Mittal is understood to be happy to remain a silent investor in the project, leaving Briatore and Ecclestone to drive the push for the Premier League. "It would be wrong to give your readers the impression that Mittal is about to become another Abramovich," said one source.
But even if Mittal decides not to dent his considerable fortune, these are still heady times for long-suffering QPR supporters. Briatore, worth £110 million, and Ecclestone, worth £2.25 billion, have pledged to turn the club into a Premier League force within the next three years.
The pair completed their £14 million takeover in November, spending £690,000 to acquire their 69 per cent majority stake in the club. Ecclestone spent £150,000 on his 15 per cent, while Briatore, through his British Virgin Islands registered company, Sarita Capital, bought 54 per cent for £540,000. He has since sold on 20 per cent of his stake to Mittal.
Another 31 per cent of smaller shareholders turned down the Briatore and Ecclestone offer of 1p a share, choosing to hold on to their stake, perhaps sensing even greater profits in the future. Briatore and Ecclestone have also pledged another £5 million in convertible loan facilities to help buy players and have covered £13 million of debt, taking their total commitment to nearer £20 million.
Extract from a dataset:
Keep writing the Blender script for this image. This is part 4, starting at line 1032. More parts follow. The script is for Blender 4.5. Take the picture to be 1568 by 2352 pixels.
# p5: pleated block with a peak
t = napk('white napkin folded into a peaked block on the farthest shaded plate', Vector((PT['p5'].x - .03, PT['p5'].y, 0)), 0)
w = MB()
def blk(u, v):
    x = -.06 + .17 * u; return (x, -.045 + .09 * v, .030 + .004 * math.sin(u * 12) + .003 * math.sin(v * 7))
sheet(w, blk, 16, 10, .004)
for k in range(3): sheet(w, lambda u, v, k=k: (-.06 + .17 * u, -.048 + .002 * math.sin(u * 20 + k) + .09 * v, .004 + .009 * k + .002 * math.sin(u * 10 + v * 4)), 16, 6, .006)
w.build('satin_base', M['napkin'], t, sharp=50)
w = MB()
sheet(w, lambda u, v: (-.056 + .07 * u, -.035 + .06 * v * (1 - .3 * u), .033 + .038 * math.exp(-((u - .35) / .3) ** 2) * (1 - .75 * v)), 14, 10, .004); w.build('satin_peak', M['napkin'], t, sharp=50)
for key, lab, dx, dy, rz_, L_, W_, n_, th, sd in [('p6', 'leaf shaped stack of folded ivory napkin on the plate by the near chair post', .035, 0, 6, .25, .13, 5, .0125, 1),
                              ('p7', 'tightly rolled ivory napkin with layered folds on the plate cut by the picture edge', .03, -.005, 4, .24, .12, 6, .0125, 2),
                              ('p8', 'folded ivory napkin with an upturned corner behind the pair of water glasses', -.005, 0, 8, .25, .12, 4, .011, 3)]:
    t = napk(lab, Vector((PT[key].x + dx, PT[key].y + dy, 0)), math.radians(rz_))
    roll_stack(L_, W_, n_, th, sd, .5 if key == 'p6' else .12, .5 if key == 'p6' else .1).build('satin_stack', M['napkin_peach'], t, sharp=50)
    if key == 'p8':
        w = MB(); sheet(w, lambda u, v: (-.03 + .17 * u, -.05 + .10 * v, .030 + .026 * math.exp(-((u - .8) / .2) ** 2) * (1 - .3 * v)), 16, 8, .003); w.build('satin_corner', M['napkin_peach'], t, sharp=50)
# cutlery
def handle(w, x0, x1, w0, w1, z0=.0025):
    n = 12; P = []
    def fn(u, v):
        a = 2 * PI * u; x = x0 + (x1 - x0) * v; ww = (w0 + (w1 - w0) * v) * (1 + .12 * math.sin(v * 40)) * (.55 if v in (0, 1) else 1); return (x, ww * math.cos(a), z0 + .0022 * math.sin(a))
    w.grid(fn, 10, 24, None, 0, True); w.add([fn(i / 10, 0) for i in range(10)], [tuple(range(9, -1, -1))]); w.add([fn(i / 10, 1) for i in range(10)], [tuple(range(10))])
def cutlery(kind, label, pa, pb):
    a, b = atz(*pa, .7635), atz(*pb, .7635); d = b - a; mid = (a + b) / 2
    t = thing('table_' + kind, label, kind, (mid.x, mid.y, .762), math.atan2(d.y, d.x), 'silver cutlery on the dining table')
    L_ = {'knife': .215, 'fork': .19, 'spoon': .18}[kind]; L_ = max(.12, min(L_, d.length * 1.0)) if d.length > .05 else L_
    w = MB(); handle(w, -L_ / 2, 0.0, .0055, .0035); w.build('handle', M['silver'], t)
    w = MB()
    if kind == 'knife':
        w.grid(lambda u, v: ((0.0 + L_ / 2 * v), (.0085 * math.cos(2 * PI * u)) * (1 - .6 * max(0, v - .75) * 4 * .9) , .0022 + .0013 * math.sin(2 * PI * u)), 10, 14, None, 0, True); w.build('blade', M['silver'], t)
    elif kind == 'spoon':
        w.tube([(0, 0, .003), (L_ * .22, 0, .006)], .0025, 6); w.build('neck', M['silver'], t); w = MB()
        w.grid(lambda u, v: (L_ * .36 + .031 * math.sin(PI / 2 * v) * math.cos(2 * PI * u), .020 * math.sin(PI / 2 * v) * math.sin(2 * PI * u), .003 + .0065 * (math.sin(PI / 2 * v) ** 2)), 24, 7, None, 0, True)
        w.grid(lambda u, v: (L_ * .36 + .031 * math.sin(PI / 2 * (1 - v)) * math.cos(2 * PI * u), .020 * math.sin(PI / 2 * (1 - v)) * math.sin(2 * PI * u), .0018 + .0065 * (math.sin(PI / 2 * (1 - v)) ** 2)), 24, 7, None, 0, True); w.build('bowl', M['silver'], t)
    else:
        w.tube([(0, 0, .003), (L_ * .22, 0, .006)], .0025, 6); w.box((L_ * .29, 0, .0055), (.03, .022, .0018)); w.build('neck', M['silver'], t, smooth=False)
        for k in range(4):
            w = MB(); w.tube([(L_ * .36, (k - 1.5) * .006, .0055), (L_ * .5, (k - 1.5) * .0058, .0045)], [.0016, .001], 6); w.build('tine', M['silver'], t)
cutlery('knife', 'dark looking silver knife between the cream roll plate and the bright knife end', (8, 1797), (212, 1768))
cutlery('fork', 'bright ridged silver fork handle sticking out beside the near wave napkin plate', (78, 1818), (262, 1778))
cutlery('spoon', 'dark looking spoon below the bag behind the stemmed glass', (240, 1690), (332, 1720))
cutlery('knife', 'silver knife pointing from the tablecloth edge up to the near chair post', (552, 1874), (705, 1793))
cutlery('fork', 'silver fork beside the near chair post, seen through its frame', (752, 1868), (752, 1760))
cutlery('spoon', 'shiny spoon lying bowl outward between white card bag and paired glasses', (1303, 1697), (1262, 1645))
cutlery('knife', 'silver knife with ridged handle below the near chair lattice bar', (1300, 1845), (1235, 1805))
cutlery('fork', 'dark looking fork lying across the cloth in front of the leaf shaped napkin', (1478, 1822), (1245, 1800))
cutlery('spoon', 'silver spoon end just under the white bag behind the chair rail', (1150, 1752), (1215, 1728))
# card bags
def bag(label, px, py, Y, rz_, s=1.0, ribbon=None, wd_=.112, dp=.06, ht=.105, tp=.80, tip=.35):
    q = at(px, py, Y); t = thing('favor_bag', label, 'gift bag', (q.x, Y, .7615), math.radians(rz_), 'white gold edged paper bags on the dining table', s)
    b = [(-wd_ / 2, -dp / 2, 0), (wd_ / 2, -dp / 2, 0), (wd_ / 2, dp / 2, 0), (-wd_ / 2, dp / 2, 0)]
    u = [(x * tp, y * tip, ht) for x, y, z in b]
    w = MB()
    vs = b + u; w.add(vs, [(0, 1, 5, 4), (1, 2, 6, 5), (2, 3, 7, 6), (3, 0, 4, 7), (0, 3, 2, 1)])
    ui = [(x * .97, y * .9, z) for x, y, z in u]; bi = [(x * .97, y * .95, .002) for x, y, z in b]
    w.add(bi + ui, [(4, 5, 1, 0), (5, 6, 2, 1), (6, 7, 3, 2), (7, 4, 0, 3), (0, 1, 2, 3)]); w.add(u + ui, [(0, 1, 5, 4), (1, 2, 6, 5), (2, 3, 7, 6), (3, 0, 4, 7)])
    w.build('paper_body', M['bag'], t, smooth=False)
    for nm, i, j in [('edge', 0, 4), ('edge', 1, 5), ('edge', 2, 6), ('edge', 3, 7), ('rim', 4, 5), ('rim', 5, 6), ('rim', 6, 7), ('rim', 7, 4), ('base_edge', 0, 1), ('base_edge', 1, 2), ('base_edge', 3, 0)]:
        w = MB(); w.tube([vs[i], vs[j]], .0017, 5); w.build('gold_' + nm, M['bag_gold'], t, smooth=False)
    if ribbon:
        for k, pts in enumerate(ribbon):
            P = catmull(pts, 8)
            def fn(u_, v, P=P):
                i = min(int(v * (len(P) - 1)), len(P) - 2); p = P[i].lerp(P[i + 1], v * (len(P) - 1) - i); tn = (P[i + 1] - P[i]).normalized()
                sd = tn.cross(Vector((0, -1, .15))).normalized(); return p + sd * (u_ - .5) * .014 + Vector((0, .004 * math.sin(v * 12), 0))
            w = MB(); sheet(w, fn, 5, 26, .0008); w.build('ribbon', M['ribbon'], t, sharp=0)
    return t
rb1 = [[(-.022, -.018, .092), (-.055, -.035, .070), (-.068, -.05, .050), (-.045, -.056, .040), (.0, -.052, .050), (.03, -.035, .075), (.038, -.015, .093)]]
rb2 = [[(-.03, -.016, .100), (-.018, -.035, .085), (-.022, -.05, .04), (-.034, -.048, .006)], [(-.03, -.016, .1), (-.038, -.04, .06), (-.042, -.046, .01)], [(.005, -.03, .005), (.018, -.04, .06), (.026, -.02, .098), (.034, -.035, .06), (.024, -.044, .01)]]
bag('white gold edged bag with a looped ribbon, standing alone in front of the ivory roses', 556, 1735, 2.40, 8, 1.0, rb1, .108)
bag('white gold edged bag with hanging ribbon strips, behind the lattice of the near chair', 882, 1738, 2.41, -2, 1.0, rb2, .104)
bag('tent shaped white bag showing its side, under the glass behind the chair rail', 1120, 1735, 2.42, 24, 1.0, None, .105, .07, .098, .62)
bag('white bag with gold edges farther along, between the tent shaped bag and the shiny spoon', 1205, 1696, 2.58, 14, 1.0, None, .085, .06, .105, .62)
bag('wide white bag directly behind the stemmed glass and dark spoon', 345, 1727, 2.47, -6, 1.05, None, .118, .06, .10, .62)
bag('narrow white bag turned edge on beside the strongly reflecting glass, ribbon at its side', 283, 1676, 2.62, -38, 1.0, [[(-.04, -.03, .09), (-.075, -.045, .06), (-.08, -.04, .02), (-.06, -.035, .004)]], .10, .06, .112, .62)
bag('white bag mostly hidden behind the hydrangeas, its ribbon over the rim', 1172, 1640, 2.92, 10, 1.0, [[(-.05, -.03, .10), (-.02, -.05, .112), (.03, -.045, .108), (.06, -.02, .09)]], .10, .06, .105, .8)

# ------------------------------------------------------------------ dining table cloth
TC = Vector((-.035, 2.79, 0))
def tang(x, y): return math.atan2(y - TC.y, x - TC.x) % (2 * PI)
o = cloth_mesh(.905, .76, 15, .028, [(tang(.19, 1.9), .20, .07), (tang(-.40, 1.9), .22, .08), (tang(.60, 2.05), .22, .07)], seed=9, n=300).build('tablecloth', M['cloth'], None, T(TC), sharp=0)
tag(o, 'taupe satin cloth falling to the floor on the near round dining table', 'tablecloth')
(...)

But so far they have made no attempt to pay off a £10 million loan to the ABC Corporation which carries a punitive £1 million annual interest charge - a massive burden on a team with an annual turnover of £10 million-£15 million a year. Another £2 million is owed to former director and major shareholder Antonio Caliendo who waived £4.5 million of loans he was owed when he sold out to Briatore and Ecclestone.
Although the former football agent Gianni Paladini has been retained as chairman of the football club board for the time being, the business is now being overseen by the QPR Holdings chairman Alejandro Agag. Married to the daughter of Spain's former prime minister Jose Maria Aznar, he has close links to the F1 business and is one of the most powerful men in his country.
Despite talk of a property plan which would see the new owners sell Loftus Road for redevelopment and move to a new ground - perhaps on a BBC-owned site at White City - he has assured fans they have no immediate plans.
He maintains the strategy is to build the club up slowly ahead of funding a major push for the Premier League next season. They have also vowed to refurbish the existing home and use their F1 experience to increase sponsorship revenues. A new chief executive is expected in the next few weeks.
The owners have wasted no time in matching their words with action in the transfer market, signing five players since the window opened 10 days ago, including the £800,000 capture of Hogan Ephraim from West Ham and the £350,000 signing of Preston's Patrick Agyemang. More signings are said to be imminent.
The question now is whether Mittal, Ecclestone and Briatore are prepared to up their investment to put the club on the same level as their Russian-owned neighbours.